**The exercise:**
Identify the lines containing the word "picture". Copy each one.

**Dataset section:**
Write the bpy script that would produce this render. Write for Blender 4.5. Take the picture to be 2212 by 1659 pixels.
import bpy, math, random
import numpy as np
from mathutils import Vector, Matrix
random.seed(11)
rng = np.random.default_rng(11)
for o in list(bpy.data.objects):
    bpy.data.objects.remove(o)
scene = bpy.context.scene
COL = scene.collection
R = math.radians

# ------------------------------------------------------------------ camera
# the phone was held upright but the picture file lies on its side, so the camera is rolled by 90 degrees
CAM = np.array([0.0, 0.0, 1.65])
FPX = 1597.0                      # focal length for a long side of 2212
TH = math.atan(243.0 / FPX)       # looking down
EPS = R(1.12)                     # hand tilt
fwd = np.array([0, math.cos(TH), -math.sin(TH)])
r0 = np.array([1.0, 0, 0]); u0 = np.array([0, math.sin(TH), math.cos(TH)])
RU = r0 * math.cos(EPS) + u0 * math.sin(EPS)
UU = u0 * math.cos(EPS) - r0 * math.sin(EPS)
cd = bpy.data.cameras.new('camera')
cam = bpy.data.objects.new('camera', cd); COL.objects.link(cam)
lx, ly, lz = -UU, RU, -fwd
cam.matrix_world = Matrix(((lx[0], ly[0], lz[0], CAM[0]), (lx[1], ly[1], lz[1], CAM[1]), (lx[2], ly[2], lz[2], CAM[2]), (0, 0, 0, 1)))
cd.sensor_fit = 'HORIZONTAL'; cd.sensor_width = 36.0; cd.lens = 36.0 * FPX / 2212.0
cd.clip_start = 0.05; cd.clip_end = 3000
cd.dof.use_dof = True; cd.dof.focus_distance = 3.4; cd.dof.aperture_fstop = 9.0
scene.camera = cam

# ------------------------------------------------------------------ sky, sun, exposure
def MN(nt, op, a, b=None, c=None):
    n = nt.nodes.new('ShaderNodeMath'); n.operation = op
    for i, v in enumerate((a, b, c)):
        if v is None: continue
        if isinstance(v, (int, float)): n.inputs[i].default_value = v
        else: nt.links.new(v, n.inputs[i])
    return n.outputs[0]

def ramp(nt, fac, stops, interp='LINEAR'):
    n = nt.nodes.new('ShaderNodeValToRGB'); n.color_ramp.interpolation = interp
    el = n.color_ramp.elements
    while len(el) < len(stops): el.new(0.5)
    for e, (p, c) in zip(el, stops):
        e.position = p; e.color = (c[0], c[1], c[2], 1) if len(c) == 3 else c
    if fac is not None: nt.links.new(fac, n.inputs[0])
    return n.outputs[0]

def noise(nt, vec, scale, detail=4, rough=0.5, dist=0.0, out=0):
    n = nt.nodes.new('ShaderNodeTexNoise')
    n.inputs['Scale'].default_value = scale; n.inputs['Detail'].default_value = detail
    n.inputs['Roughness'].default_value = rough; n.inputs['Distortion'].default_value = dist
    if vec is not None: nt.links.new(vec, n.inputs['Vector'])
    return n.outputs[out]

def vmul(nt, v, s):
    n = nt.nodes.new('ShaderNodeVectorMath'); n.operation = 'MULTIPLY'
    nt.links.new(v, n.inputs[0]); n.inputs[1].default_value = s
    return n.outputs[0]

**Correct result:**
Write the bpy script that would produce this render. Write for Blender 4.5. Take the picture to be 2212 by 1659 pixels.
# the phone was held upright but the picture file lies on its side, so the camera is rolled by 90 degrees